NavList:
A Community Devoted to the Preservation and Practice of Celestial Navigation and Other Methods of Traditional Wayfinding
From: Brad Morris
Date: 2013 Apr 23, 19:14 -0400
Hi Alan
Frank and Don have explained it properly. The JPEG image may be saved at levels, trading image quality for size. The sharper and crisper the image quality (like crisp readable text versus fuzzy edges) the larger the file size.
Given a fixed jpeg, wrapping in a PDF container just adds bytes. There is no savings when the fixed JPEG is wrapped in a PDF You use a PDF when you want to control the entire package presentation, text, images, pagination & etc. Its fixed in presentation and therefore much harder (for the average user) to manipulate or change.
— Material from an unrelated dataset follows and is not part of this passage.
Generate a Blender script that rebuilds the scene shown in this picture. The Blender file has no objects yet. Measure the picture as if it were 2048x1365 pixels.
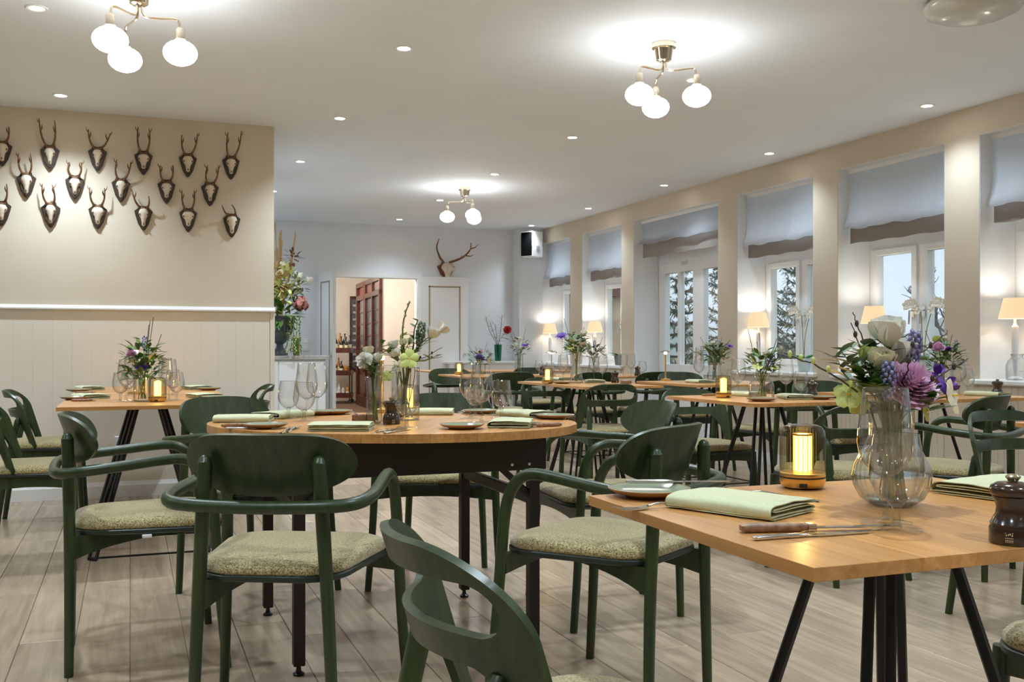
import bpy, bmesh, math, random
from mathutils import Vector, Matrix
R = math.radians
PI = math.pi
random.seed(7)
S = bpy.context.scene
COL = S.collection

# ---------------------------------------------------------------- camera, world, exposure
YAW = R(20.9)
cam_d = bpy.data.cameras.new('camera'); cam = bpy.data.objects.new('camera', cam_d); COL.objects.link(cam)
cam.location = (0, 0, 1.0); cam.rotation_euler = (R(90), 0, -YAW)
cam_d.sensor_width = 36; cam_d.lens = 2000 / 2048 * 36; cam_d.shift_y = 12.5 / 2048
cam_d.clip_start = 0.05; cam_d.clip_end = 300
S.camera = cam
S.view_settings.view_transform = 'Standard'; S.view_settings.look = 'None'
S.view_settings.gamma = 1; S.view_settings.use_curve_mapping = False
S.view_settings.exposure = 0.86
S.cycles.use_denoising = True
S.cycles.max_bounces = 14; S.cycles.transparent_max_bounces = 40
S.cycles.diffuse_bounces = 5; S.cycles.glossy_bounces = 5; S.cycles.transmission_bounces = 8
S.cycles.sample_clamp_indirect = 6
S.cycles.caustics_reflective = False; S.cycles.caustics_refractive = False

w = bpy.data.worlds.new('overcast_sky'); S.world = w; w.use_nodes = True
nt = w.node_tree; bg = nt.nodes['Background']
tc = nt.nodes.new('ShaderNodeTexCoord'); sep = nt.nodes.new('ShaderNodeSeparateXYZ')
nz = nt.nodes.new('ShaderNodeTexNoise'); nz.inputs['Scale'].default_value = 2.2; nz.inputs['Detail'].default_value = 5
mp = nt.nodes.new('ShaderNodeMapping'); mp.inputs['Scale'].default_value = (1, 1, 2.5)
rp = nt.nodes.new('ShaderNodeValToRGB')
rp.color_ramp.elements[0].position = 0.0; rp.color_ramp.elements[0].color = (0.38, 0.44, 0.51, 1)
rp.color_ramp.elements[1].position = 1.0; rp.color_ramp.elements[1].color = (1.40, 1.46, 1.55, 1)
e_ = rp.color_ramp.elements.new(0.22); e_.color = (0.35, 0.44, 0.55, 1)
e_ = rp.color_ramp.elements.new(0.5); e_.color = (0.86, 0.93, 1.02, 1)
mx = nt.nodes.new('ShaderNodeMix'); mx.data_type = 'RGBA'; mx.inputs[7].default_value = (0.58, 0.63, 0.69, 1)
cr = nt.nodes.new('ShaderNodeValToRGB'); cr.color_ramp.elements[0].position = 0.42; cr.color_ramp.elements[1].position = 0.62
nt.links.new(tc.outputs['Generated'], sep.inputs[0]); nt.links.new(sep.outputs[2], rp.inputs[0])
nt.links.new(tc.outputs['Generated'], mp.inputs[0]); nt.links.new(mp.outputs[0], nz.inputs['Vector'])
nt.links.new(nz.outputs[0], cr.inputs[0]); nt.links.new(cr.outputs[0], mx.inputs[0])
nt.links.new(rp.outputs[0], mx.inputs[6]); nt.links.new(mx.outputs[2], bg.inputs[0])
bg.inputs[1].default_value = 1.0

# ---------------------------------------------------------------- helpers
sa, ca = math.sin(YAW), math.cos(YAW)
def U(px, py, z):
    'point of the horizontal plane at height z that the photograph shows at pixel px, py'
    d = 2000 * (1.0 - z) / (py - 695.0); t = (px - 1024) / 2000
    return Vector((d * (t * ca + sa), d * (ca - t * sa), z))
def AX(px, X, py=695):
    'point of the vertical plane x = X seen at pixel px, py'
    t = (px - 1024) / 2000; d = X / (t * ca + sa)
    return Vector((X, d * (ca - t * sa), 1 - (py - 695) * d / 2000))
def AY(px, Y, py=695):
    t = (px - 1024) / 2000; d = Y / (ca - t * sa)
    return Vector((d * (t * ca + sa), Y, 1 - (py - 695) * d / 2000))

class MB:
    def __init__(s): s.v = []; s.f = []
    def add(s, vs, fs, m=None):
        n = len(s.v)
        s.v += [tuple(m @ Vector(p)) for p in vs] if m is not None else [tuple(p) for p in vs]
        s.f += [tuple(i + n for i in f) for f in fs]
        return s
    def box(s, x0, x1, y0, y1, z0, z1, m=None):
        return s.add([(x0,y0,z0),(x1,y0,z0),(x1,y1,z0),(x0,y1,z0),(x0,y0,z1),(x1,y0,z1),(x1,y1,z1),(x0,y1,z1)],
                     [(3,2,1,0),(4,5,6,7),(0,1,5,4),(1,2,6,5),(2,3,7,6),(3,0,4,7)], m)
    def bevbox(s, x0, x1, y0, y1, z0, z1, b=.004, m=None):
        vs = []; o = [(x0,y0),(x1,y0),(x1,y1),(x0,y1)]; i = [(x0+b,y0+b),(x1-b,y0+b),(x1-b,y1-b),(x0+b,y1-b)]
        for z, q in ((z0, i), (z0+b, o), (z1-b, o), (z1, i)): vs += [(x, y, z) for x, y in q]
        fs = [(3,2,1,0), (12,13,14,15)]
        for k in range(3):
            for j in range(4): fs.append((4*k+j, 4*k+(j+1)%4, 4*k+4+(j+1)%4, 4*k+4+j))
        return s.add(vs, fs, m)
    def tube(s, pts, r, seg=10, cap=True, flat=1.0, m=None, closed=False):
        pts = [Vector(p) for p in pts]; n = len(pts)
        rs = list(r) if isinstance(r, (list, tuple)) else [r] * n
        vs = []; fs = []; up = None
        for i, p in enumerate(pts):
            a = pts[(i-1) % n] if (i > 0 or closed) else p; b = pts[(i+1) % n] if (i < n-1 or closed) else p
            t = (b - a)
            t = t.normalized() if t.length > 1e-9 else Vector((0,0,1))
            if up is None:
                up = Vector((0,0,1)) if abs(t.z) < .9 else Vector((1,0,0))
            u = (up - t * up.dot(t))
            if u.length < 1e-6: u = t.orthogonal()
            u.normalize(); w_ = t.cross(u); up = u
            for k in range(seg):
                q = 2*PI*k/seg
                vs.append(p + (u*math.cos(q)*flat + w_*math.sin(q)) * rs[i])
        for i in range(n if closed else n-1):
            for k in range(seg):
                k2 = (k+1) % seg; i2 = (i+1) % n
                fs.append((i*seg+k, i*seg+k2, i2*seg+k2, i2*seg+k))
        if cap and not closed:
            fs.append(tuple(range(seg-1, -1, -1))); fs.append(tuple((n-1)*seg+k for k in range(seg)))
        return s.add(vs, fs, m)
    def lathe(s, prof, seg=20, c=(0,0,0), m=None, sx=1, sy=1, cap=True, flute=0, fl_a=0.0):
        vs = []; fs = []; n = len(prof)
        for r, z in prof:
            for k in range(seg):
                q = 2*PI*k/seg; rr = r * (1 + (fl_a*math.cos(flute*q) if flute else 0))
                vs.append((c[0]+rr*math.cos(q)*sx, c[1]+rr*math.sin(q)*sy, c[2]+z))
        for i in range(n-1):
            for k in range(seg):
                k2 = (k+1) % seg
                fs.append((i*seg+k, i*seg+k2, (i+1)*seg+k2, (i+1)*seg+k))
        if cap:
            if prof[0][0] > 1e-4: fs.append(tuple(range(seg-1, -1, -1)))
            if prof[-1][0] > 1e-4: fs.append(tuple((n-1)*seg+k for k in range(seg)))
        return s.add(vs, fs, m)
    def prism(s, pts, z0, z1, m=None):
        n = len(pts)
        vs = [(x,y,z0) for x,y in pts] + [(x,y,z1) for x,y in pts]
        fs = [tuple(range(n-1,-1,-1)), tuple(range(n, 2*n))] + [(i,(i+1)%n,n+(i+1)%n,n+i) for i in range(n)]
        return s.add(vs, fs, m)
    def loft(s, layers, m=None, cap=True):
        n = len(layers[0]); vs = [p for l in layers for p in l]; fs = []
        for i in range(len(layers)-1):
            for k in range(n):
                k2 = (k+1) % n; fs.append((i*n+k, i*n+k2, (i+1)*n+k2, (i+1)*n+k))
        if cap: fs.append(tuple(range(n-1,-1,-1))); fs.append(tuple((len(layers)-1)*n+k for k in range(n)))
        return s.add(vs, fs, m)
    def blob(s, c, rx, ry, rz, seg=10, rings=6, m=None, jit=0):
        prof = []; vs = []; fs = []
        for i in range(rings+1):
            a = -PI/2 + PI*i/rings
            for k in range(seg):
                q = 2*PI*k/seg; j = 1 + (random.uniform(-jit, jit) if jit else 0)
                vs.append((c[0]+rx*math.cos(a)*math.cos(q)*j, c[1]+ry*math.cos(a)*math.sin(q)*j, c[2]+rz*math.sin(a)))
        for i in range(rings):
            for k in range(seg):
                k2 = (k+1) % seg; fs.append((i*seg+k, i*seg+k2, (i+1)*seg+k2, (i+1)*seg+k))
        return s.add(vs, fs, m)
    def leaf(s, p, d, L, W, up=(0,0,1), bend=.25, n=4, pet=False, ruf=0):
        p = Vector(p); d = Vector(d).normalized(); upv = Vector(up)
        sd = d.cross(upv)
        sd = sd.normalized() if sd.length > 1e-4 else d.orthogonal().normalized()
        nn = sd.cross(d).normalized(); vs = []; fs = []
        for i in range(n+1):
            t = i/n; wd = W*.5*math.sin(PI*min(1, .08+t*.92))**.8 if t < 1 else 0.0005
            if pet: wd = max(.0004, W*.5*min(1, .15+t/.42)**.8*math.sqrt(max(0, 1-max(0, (t-.62)/.38)**2)))
            c = p + d*L*t - nn*bend*L*t*t; j = ruf*L*t if ruf else 0
            vs += [c - sd*wd + nn*(wd*(-.35 if pet else 0) + random.uniform(-j,j)), c - nn*wd*(-.1 if pet else .25) + nn*random.uniform(-j,j), c + sd*wd + nn*(wd*(-.35 if pet else 0) + random.uniform(-j,j))]
        for i in range(n):
            a = i*3; fs += [(a,a+1,a+4,a+3),(a+1,a+2,a+5,a+4)]
        return s.add(vs, fs)
    def build(s, name, mat, parent=None, smooth=True, ang=40, solid=None, bevel=None):
        me = bpy.data.meshes.new(name); me.from_pydata(s.v, [], s.f); me.validate()
        if solid:
            bm = bmesh.new(); bm.from_mesh(me); bmesh.ops.remove_doubles(bm, verts=bm.verts, dist=1e-5)
            bmesh.ops.dissolve_degenerate(bm, edges=bm.edges, dist=1e-5); bmesh.ops.recalc_face_normals(bm, faces=bm.faces); bm.normal_update()
            bm.verts.ensure_lookup_table(); bm.verts.index_update(); nv = len(bm.verts)
            V = [v.co.copy() for v in bm.verts] + [v.co - v.normal*solid for v in bm.verts]; F = []
            for f in bm.faces: q = [v.index for v in f.verts]; F.append(q); F.append([i+nv for i in q[::-1]])
            for e in bm.edges:
                if e.is_boundary: i, j = e.verts[0].index, e.verts[1].index; F.append([i, j, j+nv, i+nv])
            bm.free(); me.clear_geometry(); me.from_pydata(V, [], F)
        bm = bmesh.new(); bm.from_mesh(me); bmesh.ops.remove_doubles(bm, verts=bm.verts, dist=1e-6)
        bmesh.ops.recalc_face_normals(bm, faces=bm.faces); bm.to_mesh(me); bm.free()
        if smooth:
            me.polygons.foreach_set('use_smooth', [True]*len(me.polygons)); me.set_sharp_from_angle(angle=R(ang))
        o = bpy.data.objects.new(name, me); COL.objects.link(o)
        me.materials.append(mat)
        if parent is not None: o.parent = parent
        return o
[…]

When Kermit, who I have lots of respect and admiration for, saved the scanned image as a PDF, it MUST have been at lower quality JPEG. The sum of the low quality JPEG plus the PDF wrapper bytes was less than a high quality JPEG image alone. His data point is correct but not in detail. If we were to unwrap his PDF, to extract the JPEG from it (which can be done, albeit by non standard users), we would find that the JPEG is smaller in size and therefore, lower in quality. Think of it as a false horizon under the moon. It can trick even the best.
Its a judgement call as to what quality you want. Consider this. The latest iPad, with the so called retina display, has pixels smaller than the naked eye can resolve. The crowd is wow'd. Text is super crisp. But the much cheaper Kindle has perfectly readable text. Which one is good for your purposes? I'd say, judgement call.
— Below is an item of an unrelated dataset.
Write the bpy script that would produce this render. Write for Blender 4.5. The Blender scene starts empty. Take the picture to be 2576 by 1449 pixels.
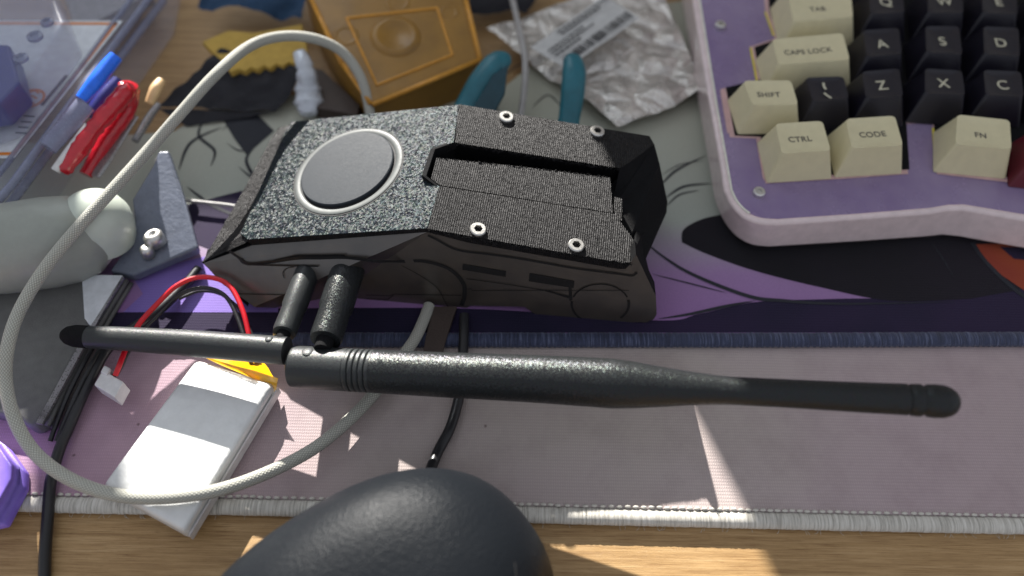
import bpy, bmesh, math, random
from mathutils import Vector, Matrix, noise
random.seed(7)
R_ = math.radians
SC = 0.01                       # everything below is written in centimetres
scn = bpy.context.scene

# ------------------------------------------------------------------ camera
FPX, CX, CY = 1983.0, 1288.0, 724.5
PITCH, ROLL, HC = R_(56), R_(1.0), 21.0
cF = Vector((0, math.cos(PITCH), -math.sin(PITCH)))
_r = Vector((1, 0, 0)); _u = Vector((0, math.sin(PITCH), math.cos(PITCH)))
cR = _r*math.cos(ROLL) + _u*math.sin(ROLL)
cU = _u*math.cos(ROLL) - _r*math.sin(ROLL)
CAM = Vector((0, 0, HC))
cam_d = bpy.data.cameras.new('camera'); cam = bpy.data.objects.new('camera', cam_d)
scn.collection.objects.link(cam); scn.camera = cam
M3 = Matrix((cR, cU, -cF)).transposed()
cam.matrix_world = Matrix.Translation(CAM*SC) @ M3.to_4x4()
cam_d.sensor_width = 36; cam_d.lens = 36*FPX/2576.0
cam_d.clip_start = 0.005; cam_d.clip_end = 50
cam_d.dof.use_dof = True; cam_d.dof.focus_distance = 0.221; cam_d.dof.aperture_fstop = 5.6
cam_d.dof.aperture_blades = 0

# ------------------------------------------------------------------ light
SUN = Vector((0.36, -1.0, -0.535)).normalized()        # the way the light travels
w = bpy.data.worlds.new('World'); scn.world = w; w.use_nodes = True
bg = w.node_tree.nodes['Background']
bg.inputs[0].default_value = (0.86, 0.90, 1.0, 1); bg.inputs[1].default_value = 0.232
sd = bpy.data.lights.new('sun', 'SUN'); sd.energy = 5.0; sd.angle = R_(0.53); sd.color = (1, 0.96, 0.90)
so = bpy.data.objects.new('sun', sd); scn.collection.objects.link(so)
so.rotation_euler = SUN.to_track_quat('-Z', 'Y').to_euler(); so.location = (-0.3, 1, 1)
ad = bpy.data.lights.new('window_light', 'AREA'); ad.shape = 'RECTANGLE'; ad.size = 0.5; ad.size_y = 0.42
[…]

I've been around the software & computer field since 1969. So this is not just my opinion, but rather a technical assessment.
There are no sides to take here.
Brad
I wonder why jpg takes up the additional time and space, compared with pdf's as Kwermit describes. Possibly someone who understands computer communication better than I, that likely comes to a very large number of people, could explain.